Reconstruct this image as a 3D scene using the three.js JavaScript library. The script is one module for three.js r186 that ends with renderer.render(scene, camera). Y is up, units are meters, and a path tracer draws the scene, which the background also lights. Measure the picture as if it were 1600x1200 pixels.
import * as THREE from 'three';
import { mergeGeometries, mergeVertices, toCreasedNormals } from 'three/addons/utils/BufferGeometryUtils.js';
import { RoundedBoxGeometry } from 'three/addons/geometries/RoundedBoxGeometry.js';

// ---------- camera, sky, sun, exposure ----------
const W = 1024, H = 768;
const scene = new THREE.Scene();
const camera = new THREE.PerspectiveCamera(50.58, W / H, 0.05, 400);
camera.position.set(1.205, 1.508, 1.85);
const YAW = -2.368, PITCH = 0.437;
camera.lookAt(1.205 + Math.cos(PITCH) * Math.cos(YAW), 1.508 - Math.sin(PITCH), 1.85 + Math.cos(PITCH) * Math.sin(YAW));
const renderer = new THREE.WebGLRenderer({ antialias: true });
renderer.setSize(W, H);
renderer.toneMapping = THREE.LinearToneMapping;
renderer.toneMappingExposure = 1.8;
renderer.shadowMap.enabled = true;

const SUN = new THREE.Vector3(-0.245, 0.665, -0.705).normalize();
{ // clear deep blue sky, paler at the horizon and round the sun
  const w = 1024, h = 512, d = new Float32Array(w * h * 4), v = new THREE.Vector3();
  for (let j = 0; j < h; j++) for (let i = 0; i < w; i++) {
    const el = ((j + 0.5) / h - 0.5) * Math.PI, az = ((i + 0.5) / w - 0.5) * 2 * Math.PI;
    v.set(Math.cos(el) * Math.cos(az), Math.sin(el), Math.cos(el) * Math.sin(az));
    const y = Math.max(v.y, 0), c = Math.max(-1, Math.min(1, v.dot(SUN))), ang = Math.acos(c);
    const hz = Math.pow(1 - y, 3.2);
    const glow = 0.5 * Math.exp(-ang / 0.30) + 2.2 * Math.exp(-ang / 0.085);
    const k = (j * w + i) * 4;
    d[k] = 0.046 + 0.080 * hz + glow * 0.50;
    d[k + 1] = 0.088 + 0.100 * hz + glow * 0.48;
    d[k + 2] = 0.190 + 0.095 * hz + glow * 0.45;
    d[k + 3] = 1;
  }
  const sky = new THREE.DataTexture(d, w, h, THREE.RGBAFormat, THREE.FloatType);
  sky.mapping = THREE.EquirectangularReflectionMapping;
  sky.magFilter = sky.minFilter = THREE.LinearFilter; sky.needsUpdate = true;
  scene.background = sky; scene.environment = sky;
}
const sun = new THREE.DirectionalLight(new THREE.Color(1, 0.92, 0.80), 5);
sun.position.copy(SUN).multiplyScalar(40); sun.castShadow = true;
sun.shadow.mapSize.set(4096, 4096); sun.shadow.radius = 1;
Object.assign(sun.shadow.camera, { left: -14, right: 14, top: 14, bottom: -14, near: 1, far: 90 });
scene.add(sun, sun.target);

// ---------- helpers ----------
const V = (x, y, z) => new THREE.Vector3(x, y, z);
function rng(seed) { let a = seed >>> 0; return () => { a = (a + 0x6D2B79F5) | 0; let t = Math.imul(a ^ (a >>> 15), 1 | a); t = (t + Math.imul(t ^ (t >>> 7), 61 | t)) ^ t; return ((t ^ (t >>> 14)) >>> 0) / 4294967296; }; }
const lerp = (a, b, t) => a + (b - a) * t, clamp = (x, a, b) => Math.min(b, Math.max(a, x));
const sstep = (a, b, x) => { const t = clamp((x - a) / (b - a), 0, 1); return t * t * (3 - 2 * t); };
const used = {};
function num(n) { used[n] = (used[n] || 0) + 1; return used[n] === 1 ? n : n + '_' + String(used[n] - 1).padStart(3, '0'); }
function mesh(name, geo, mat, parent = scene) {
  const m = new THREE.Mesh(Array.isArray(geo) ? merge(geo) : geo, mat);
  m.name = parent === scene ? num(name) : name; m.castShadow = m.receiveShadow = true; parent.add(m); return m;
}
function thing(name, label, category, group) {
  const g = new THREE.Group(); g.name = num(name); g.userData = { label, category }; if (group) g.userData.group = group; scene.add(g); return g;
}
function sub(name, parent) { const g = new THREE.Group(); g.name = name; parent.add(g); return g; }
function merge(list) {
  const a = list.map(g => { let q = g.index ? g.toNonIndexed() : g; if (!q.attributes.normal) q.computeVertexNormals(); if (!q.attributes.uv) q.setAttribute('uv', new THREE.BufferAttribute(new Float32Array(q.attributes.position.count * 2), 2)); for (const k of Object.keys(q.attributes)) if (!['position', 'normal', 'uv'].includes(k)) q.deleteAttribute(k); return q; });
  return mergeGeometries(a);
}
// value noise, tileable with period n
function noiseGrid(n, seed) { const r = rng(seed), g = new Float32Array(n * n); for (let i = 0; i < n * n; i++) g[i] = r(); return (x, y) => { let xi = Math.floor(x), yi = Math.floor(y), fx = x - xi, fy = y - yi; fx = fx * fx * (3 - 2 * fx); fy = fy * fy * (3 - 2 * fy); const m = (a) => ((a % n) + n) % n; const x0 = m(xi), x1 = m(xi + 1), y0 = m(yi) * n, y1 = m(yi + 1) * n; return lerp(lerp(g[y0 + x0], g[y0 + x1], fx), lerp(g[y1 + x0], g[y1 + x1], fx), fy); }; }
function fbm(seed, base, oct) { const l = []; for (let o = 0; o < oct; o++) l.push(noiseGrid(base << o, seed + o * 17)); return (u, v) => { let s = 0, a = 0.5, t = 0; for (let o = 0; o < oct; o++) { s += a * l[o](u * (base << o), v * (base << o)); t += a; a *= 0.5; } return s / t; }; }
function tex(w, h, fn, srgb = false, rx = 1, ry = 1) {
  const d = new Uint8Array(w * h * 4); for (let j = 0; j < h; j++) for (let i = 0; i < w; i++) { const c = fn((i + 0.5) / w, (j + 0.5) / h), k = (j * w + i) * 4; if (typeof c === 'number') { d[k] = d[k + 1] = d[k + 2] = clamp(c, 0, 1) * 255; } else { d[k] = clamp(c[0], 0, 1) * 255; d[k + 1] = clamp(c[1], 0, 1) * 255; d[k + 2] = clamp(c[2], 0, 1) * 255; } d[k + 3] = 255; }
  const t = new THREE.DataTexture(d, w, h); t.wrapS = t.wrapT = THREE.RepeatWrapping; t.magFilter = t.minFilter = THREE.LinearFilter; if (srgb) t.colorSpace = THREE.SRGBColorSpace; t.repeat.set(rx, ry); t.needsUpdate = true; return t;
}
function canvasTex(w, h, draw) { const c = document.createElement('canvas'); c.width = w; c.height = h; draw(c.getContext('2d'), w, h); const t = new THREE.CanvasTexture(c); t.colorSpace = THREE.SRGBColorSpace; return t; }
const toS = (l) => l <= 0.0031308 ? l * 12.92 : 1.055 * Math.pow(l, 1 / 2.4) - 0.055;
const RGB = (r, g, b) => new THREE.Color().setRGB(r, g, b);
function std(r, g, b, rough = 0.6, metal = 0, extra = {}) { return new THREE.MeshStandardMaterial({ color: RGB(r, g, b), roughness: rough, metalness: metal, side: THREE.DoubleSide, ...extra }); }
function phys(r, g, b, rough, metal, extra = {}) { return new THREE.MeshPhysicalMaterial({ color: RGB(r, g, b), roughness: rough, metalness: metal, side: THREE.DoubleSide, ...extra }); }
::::
■ **Your objective**: Look for the word "renderer" and return every line where it occurs.

■ **Exercise result**:
Reconstruct this image as a 3D scene using the three.js JavaScript library. The script is one module for three.js r186 that ends with renderer.render(scene, camera). Y is up, units are meters, and a path tracer draws the scene, which the background also lights. Measure the picture as if it were 1600x1200 pixels.
const renderer = new THREE.WebGLRenderer({ antialias: true });
renderer.setSize(W, H);
renderer.toneMapping = THREE.LinearToneMapping;
renderer.toneMappingExposure = 1.8;
renderer.shadowMap.enabled = true;